Delicious. Almost.

/ˈsədl/ Rocks SCV Culinary Scene in Dramatic Fashion

I never thought that one of the best meals I have ever eaten would be in Santa Clarita.

I’ve dined at Michelin starred and iconic restaurants around the United States.  I have eaten very well. When I heard about a secret 10 course wine pairing pop up dinner to be held in Santa Clarita, I was intrigued. After signing up on a website, I got instructions about when reservations opened. Thankfully I called right after reservations were accepted. The $190 per person event sold out in 8 minutes.

Chefs Dustin Boole (left) and Chase Ponce conceptualized and created the menu.

Simply called /’sədl/ (the visual interpretation of the phonetic pronunciation of the word Subtle), this event was the brain child of Dustin Boole and Chase Ponce. Dustin many know as the current Executive Chef at Newhall Refinery and former chef at The Oaks Grille at TPC Valencia. Chase was an apprentice under Dustin at TPC who has gone on to work as a chef de partie at a twin Michelin starred Acadia in Chicago, and is currently the chef de tournant at Gwen under Celebrity Chef Curtis Stone in Los Angeles.

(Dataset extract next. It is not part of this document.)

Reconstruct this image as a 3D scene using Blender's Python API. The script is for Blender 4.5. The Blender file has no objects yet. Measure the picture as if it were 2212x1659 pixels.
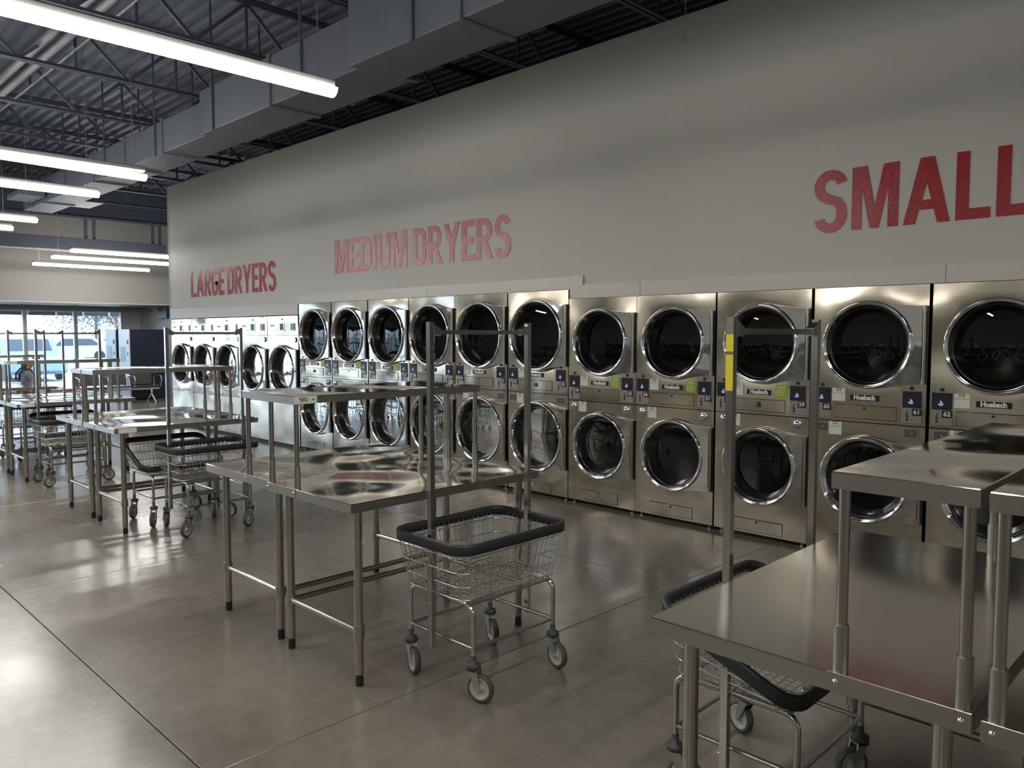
import bpy, math, random
from mathutils import Vector, Matrix
R = math.radians
sc = bpy.context.scene
C = sc.collection
random.seed(7)

# ------------------------------------------------------------------ camera
CAM_H = 1.62
pitch, yaw = R(3.66), R(44.7)
fw = Vector((-math.sin(yaw)*math.cos(pitch), math.cos(yaw)*math.cos(pitch), -math.sin(pitch)))
rt = Vector((math.cos(yaw), math.sin(yaw), 0))
up = rt.cross(fw)
cd = bpy.data.cameras.new('camera'); cam = bpy.data.objects.new('camera', cd); C.objects.link(cam)
cam.matrix_world = Matrix(((rt.x, up.x, -fw.x, 0), (rt.y, up.y, -fw.y, 0), (rt.z, up.z, -fw.z, CAM_H), (0, 0, 0, 1)))
cd.sensor_width = 36; cd.lens = 1681/2212*36; cd.clip_start = .05; cd.clip_end = 400
sc.camera = cam

# ------------------------------------------------------------------ world, exposure
world = bpy.data.worlds.new('sky'); sc.world = world; world.use_nodes = True
bg = world.node_tree.nodes['Background']
bg.inputs[0].default_value = (.66, .82, 1.0, 1); bg.inputs[1].default_value = 6.0
sc.view_settings.view_transform = 'Standard'; sc.view_settings.look = 'None'
sc.view_settings.gamma = 1; sc.view_settings.exposure = 0.0; sc.view_settings.use_curve_mapping = False
TUBE = 46.0
cy = sc.cycles
cy.use_denoising = True; cy.max_bounces = 8; cy.diffuse_bounces = 3; cy.glossy_bounces = 4
cy.transmission_bounces = 4; cy.transparent_max_bounces = 8
cy.caustics_reflective = False; cy.caustics_refractive = False
cy.sample_clamp_indirect = 4.0; cy.use_adaptive_sampling = True; cy.adaptive_threshold = .02

# ------------------------------------------------------------------ materials
def mat(name, col, metal=0., rough=.5, spec=.5, noise=None, bump=None, emit=None, rvar=None, coat=0., aniso=0.):
    """noise=(scale, amount) colour mottling, bump=(scale, strength, detail), rvar=(scale, amount)"""
    m = bpy.data.materials.new(name); m.use_nodes = True
    nt = m.node_tree; N = nt.nodes; L = nt.links; b = N['Principled BSDF']
    b.inputs['Base Color'].default_value = (*col, 1); b.inputs['Metallic'].default_value = metal
    b.inputs['Roughness'].default_value = rough; b.inputs['Specular IOR Level'].default_value = spec
    b.inputs['Coat Weight'].default_value = coat
    geo = N.new('ShaderNodeNewGeometry')
    if noise:
        n = N.new('ShaderNodeTexNoise'); n.inputs['Scale'].default_value = noise[0]; n.inputs['Detail'].default_value = 6
        L.new(geo.outputs['Position'], n.inputs['Vector'])
        mx = N.new('ShaderNodeMix'); mx.data_type = 'RGBA'
        a = noise[1]
        mx.inputs[6].default_value = (*[c*(1-a) for c in col], 1); mx.inputs[7].default_value = (*[min(1, c*(1+a)) for c in col], 1)
        L.new(n.outputs['Fac'], mx.inputs[0]); L.new(mx.outputs[2], b.inputs['Base Color'])
    if bump:
        n = N.new('ShaderNodeTexNoise'); n.inputs['Scale'].default_value = bump[0]
        n.inputs['Detail'].default_value = bump[2] if len(bump) > 2 else 2
        L.new(geo.outputs['Position'], n.inputs['Vector'])
        bp = N.new('ShaderNodeBump'); bp.inputs['Strength'].default_value = 1; bp.inputs['Distance'].default_value = bump[1]
        L.new(n.outputs['Fac'], bp.inputs['Height']); L.new(bp.outputs[0], b.inputs['Normal'])
    if rvar:
        n = N.new('ShaderNodeTexNoise'); n.inputs['Scale'].default_value = rvar[0]; n.inputs['Detail'].default_value = 5
        L.new(geo.outputs['Position'], n.inputs['Vector'])
        mr = N.new('ShaderNodeMapRange'); mr.inputs[3].default_value = max(.02, rough-rvar[1]); mr.inputs[4].default_value = rough+rvar[1]
        L.new(n.outputs['Fac'], mr.inputs[0]); L.new(mr.outputs[0], b.inputs['Roughness'])
    if emit:
        b.inputs['Emission Color'].default_value = (*emit[0], 1); b.inputs['Emission Strength'].default_value = emit[1]
    return m

M = {}
M['dryer_steel'] = mat('dryer_steel', (.70, .63, .52), 1, .18, bump=(2.4, .036, 0))
M['door_steel'] = mat('door_steel', (.74, .73, .70), 1, .07, bump=(4, .012, 0))
M['chrome'] = mat('chrome', (.85, .85, .85), 1, .06)
M['tube_steel'] = mat('tube_steel', (.45, .425, .38), 1, .24)
M['top_steel'] = mat('top_steel', (.62, .59, .53), 1, .10, bump=(2.4, .034, 0))
M['brushed_top'] = mat('brushed_top', (.53, .50, .45), 1, .155, bump=(1.5, .022, 0))
M['edge_steel'] = mat('edge_steel', (.42, .40, .36), 1, .34)
M['cart_chrome'] = mat('cart_chrome', (.56, .555, .53), 1, .18)
M['wire'] = mat('wire', (.72, .71, .68), 1, .22)
M['rubber'] = mat('rubber', (.012, .012, .013), 0, .55)
M['bumper'] = mat('bumper', (.030, .033, .038), 0, .42, spec=.4)
M['caster_grey'] = mat('caster_grey', (.06, .06, .058), 0, .55)
M['tyre'] = mat('tyre', (.085, .08, .068), 0, .6)
M['hub'] = mat('hub', (.48, .47, .43), 0, .4)
M['zinc'] = mat('zinc', (.5, .5, .47), 1, .35)
M['black'] = mat('black', (.008, .008, .009), 0, .35)
M['gasket'] = mat('gasket', (.010, .010, .011), 0, .22)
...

The menu, thoughtfully planned and detailed by our chefs.

The day of the event, I had no idea what to expect. My wife and I arrived at a non-descript building in Valencia and upon entry we were instantly transported into a beautiful scene. Candlelit tables were arranged in a large room. We were surrounded by wine barrels stacked to the ceiling and filled with wine being aged for bottling. Soft lights were strung overhead. The tables were wonderfully decorated with a rustic bouquet of silver dollar eucalyptus branches.

We were seated and I recognized many familiar people on the wait staff. Also in the dining crowd was Chef Chase’s culinary rock star boss. I still had no idea what to expect.

Winemakers and venue hosts for the event Nate Hasper (left) and Steve Lemley.

Steve Lemley and Nate Hasper, owners of Santa Clarita’s own Pulchella Winery hosted the event in their winery.  They were the first to welcome us and provided the wine pairings for all but one course of the meal for the evening. Shortly after, two of the waitstaff approached us and placed a cigar box in front of my wife and I. In unison, they opened the boxes. A slight sweet tobacco aroma wafted out of the box. Inside was a wonderful piece of bread and butter churned by the staff from locally sourced cream.  The butter had been laid over a bed of ice and smoked prior to being served. If this was the level of detail they put into the bread, I knew I was in for a treat.

Bread, served with hand churned, locally sourced smoked butter.

The evening progressed with one mind blowing course after another. Service was spot on. Every little detail had obviously been planned out and rehearsed down to how each item was to be served. Of course I was curious about what was going on in back. I managed to sneak back and take a look. To my surprise, there was a small army of people at work painstakingly assembling each dish. Many were using tweezers. I was told that in all, it took 40 people to staff this event for 30 guests.

Each dish was masterfully presented. The wait staff had detailed descriptions about each item. One presentation of note was the salmon. It was beautifully arranged on glass sitting on top of a wooden box decorated with moss and rocks inside. (Picture and descriptions of all courses below)

Squash Sweetbread Onion. Japanese A5 grade wagyu cooked to a perfect medium rare. Pureed and diced squash and onions. The steak was rich and buttery. The sweetbread (fried throat) was delicious with a coating on it like I have never tasted. This was in a bechamel onion sauce. Paired with a 2013 Pulchella Block 6.

Our last dinner course was grade A5 Japanese Wagyu beef. While I am sure this was intended to be the grand finale, I didn’t see it this way. Each dish was great on it’s own. Thinking back over the meal, I could not pick a favorite. Everything was equally amazing. There was no course that disappointed. My wife is usually picky, but she enjoyed everything from the uni ice cream down to the foie gras.

A team of over 40 staff came together to prepare each dish, delicately, and perfectly.

Three and a half hours later, the meal concluded with a small caviar tin, inside a chocolate truffle and strawberry jelly made from COC Farmer’s Market vendor Harry’s Berries, and before we were on our way, a bottle of  Pulchella’s Gathering, a temparnillo, grenache and petite sirah blend, was gifted for us to take home.

The event was such as success that rumors are already swirling that they may do this again. I for one don’t know how they can top this.